WHAT IS REQUIRED: Type out the complete listing below word for word, without its pictures.

== SUPPLIED MATERIAL ==

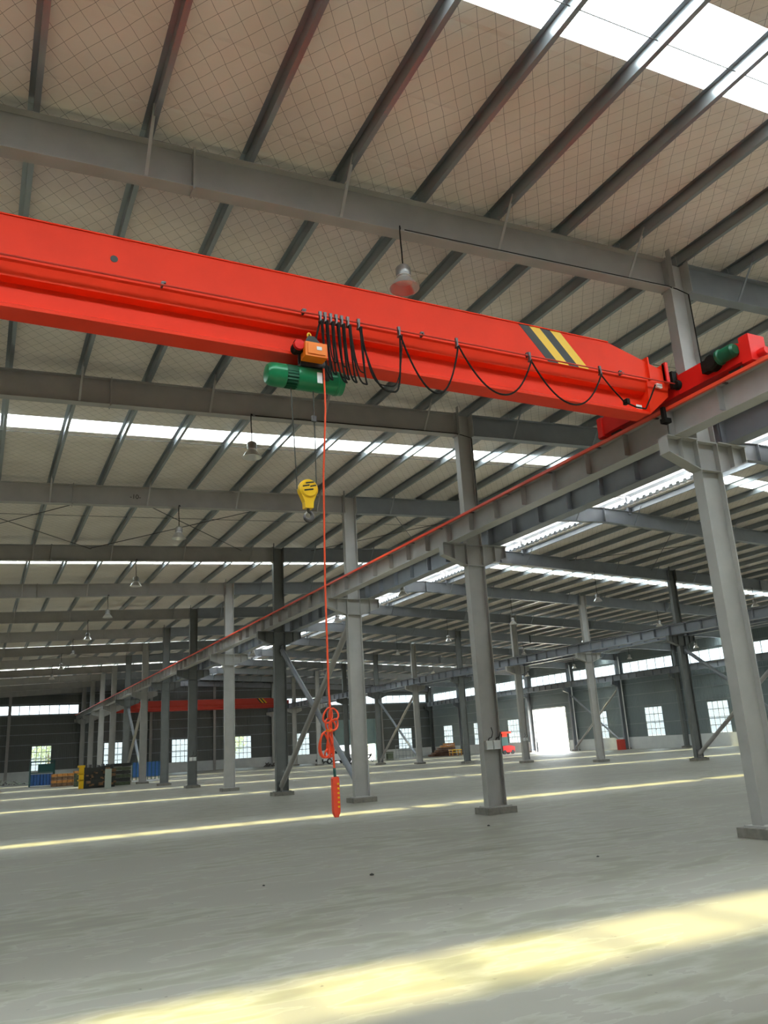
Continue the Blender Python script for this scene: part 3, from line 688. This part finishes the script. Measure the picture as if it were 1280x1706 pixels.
# pendant control and its red cable
pz = 1.12; px = 3.83
p = thing('pendant_control', 'orange-red push button pendant hanging on its coiled red cable', 'pendant control', (px, YG-.02, pz))
link('body', MB().prism([(-.035, -.2), (.035, -.2), (.042, -.16), (.04, .19), (.03, .21), (-.03, .21), (-.04, .19), (-.042, -.16)], -.03, .03, 'Y').prism([(-.02, -.235), (.02, -.235), (.035, -.2), (-.035, -.2)], -.02, .02, 'Y'), p, m=cond)
mb = MB()
for i in range(6): mb.lathe([(0, -.008), (.012, -.008), (.012, .004), (0, .004)], 10, (.022, -.034, .13-i*.05), 'Y')
link('buttons', mb, p, m=yellow)
link('cable_sleeve', MB().tube([(0, 0, .21), (-.005, 0, .31)], .018, 8), p, m=dgreen)
pts = [(-.005, 0, .31), (-.012, 0, .5), (-.025, 0, .8), (-.04, 0, 1.2), (-.045, -.02, 2.5), (-.045, -.10, 3.9), (-.05, -.26, 4.75), (-.06, -.28, 5.2), (-.07, -.30, 5.3)]
link('cable', MB().tube(pts, .013, 8), p, m=cable_o)
random.seed(3)
mb = MB()
def loop(cx, cz, rx, rz, y, tilt=0, r=.011):
    P = []
    for i in range(20):
        a = 2*math.pi*i/20; x = rx*math.cos(a); z = rz*math.sin(a); P.append((cx+x*math.cos(tilt)-z*math.sin(tilt), y+.02*math.sin(2*a), cz+x*math.sin(tilt)+z*math.cos(tilt)))
    mb.tube(P, r, 6, True)
for a in ((.0, .92, .06, .07, -.02, .2), (-.06, .91, .055, .09, .0, -.3), (-.03, .80, .06, .08, .02, .5), (-.0, .80, .05, .07, -.03, -.6), (-.12, .57, .055, .14, -.01, .1), (-.10, .58, .075, .15, .02, -.12), (-.055, .58, .03, .14, -.02, .15), (-.04, .60, .035, .13, .015, -.1), (-.07, .48, .05, .05, 0, .3)): loop(*a)
link('coiled_cable', mb, p, m=cable_o)
link('cable_tie', MB().lathe([(.0, -.012), (.045, -.012), (.045, .012), (0, .012)], 10, (-.05, 0, .735)), p, m=orange)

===

RIGHT ANSWER:
Continue the Blender Python script for this scene: part 3, from line 688. This part finishes the script. Measure the picture as if it were 1280x1706 pixels.
# pendant control and its red cable
pz = 1.12; px = 3.83
p = thing('pendant_control', 'orange-red push button pendant hanging on its coiled red cable', 'pendant control', (px, YG-.02, pz))
link('body', MB().prism([(-.035, -.2), (.035, -.2), (.042, -.16), (.04, .19), (.03, .21), (-.03, .21), (-.04, .19), (-.042, -.16)], -.03, .03, 'Y').prism([(-.02, -.235), (.02, -.235), (.035, -.2), (-.035, -.2)], -.02, .02, 'Y'), p, m=cond)
mb = MB()
for i in range(6): mb.lathe([(0, -.008), (.012, -.008), (.012, .004), (0, .004)], 10, (.022, -.034, .13-i*.05), 'Y')
link('buttons', mb, p, m=yellow)
link('cable_sleeve', MB().tube([(0, 0, .21), (-.005, 0, .31)], .018, 8), p, m=dgreen)
pts = [(-.005, 0, .31), (-.012, 0, .5), (-.025, 0, .8), (-.04, 0, 1.2), (-.045, -.02, 2.5), (-.045, -.10, 3.9), (-.05, -.26, 4.75), (-.06, -.28, 5.2), (-.07, -.30, 5.3)]
link('cable', MB().tube(pts, .013, 8), p, m=cable_o)
random.seed(3)
mb = MB()
def loop(cx, cz, rx, rz, y, tilt=0, r=.011):
    P = []
    for i in range(20):
        a = 2*math.pi*i/20; x = rx*math.cos(a); z = rz*math.sin(a); P.append((cx+x*math.cos(tilt)-z*math.sin(tilt), y+.02*math.sin(2*a), cz+x*math.sin(tilt)+z*math.cos(tilt)))
    mb.tube(P, r, 6, True)
for a in ((.0, .92, .06, .07, -.02, .2), (-.06, .91, .055, .09, .0, -.3), (-.03, .80, .06, .08, .02, .5), (-.0, .80, .05, .07, -.03, -.6), (-.12, .57, .055, .14, -.01, .1), (-.10, .58, .075, .15, .02, -.12), (-.055, .58, .03, .14, -.02, .15), (-.04, .60, .035, .13, .015, -.1), (-.07, .48, .05, .05, 0, .3)): loop(*a)
link('coiled_cable', mb, p, m=cable_o)
link('cable_tie', MB().lathe([(.0, -.012), (.045, -.012), (.045, .012), (0, .012)], 10, (-.05, 0, .735)), p, m=orange)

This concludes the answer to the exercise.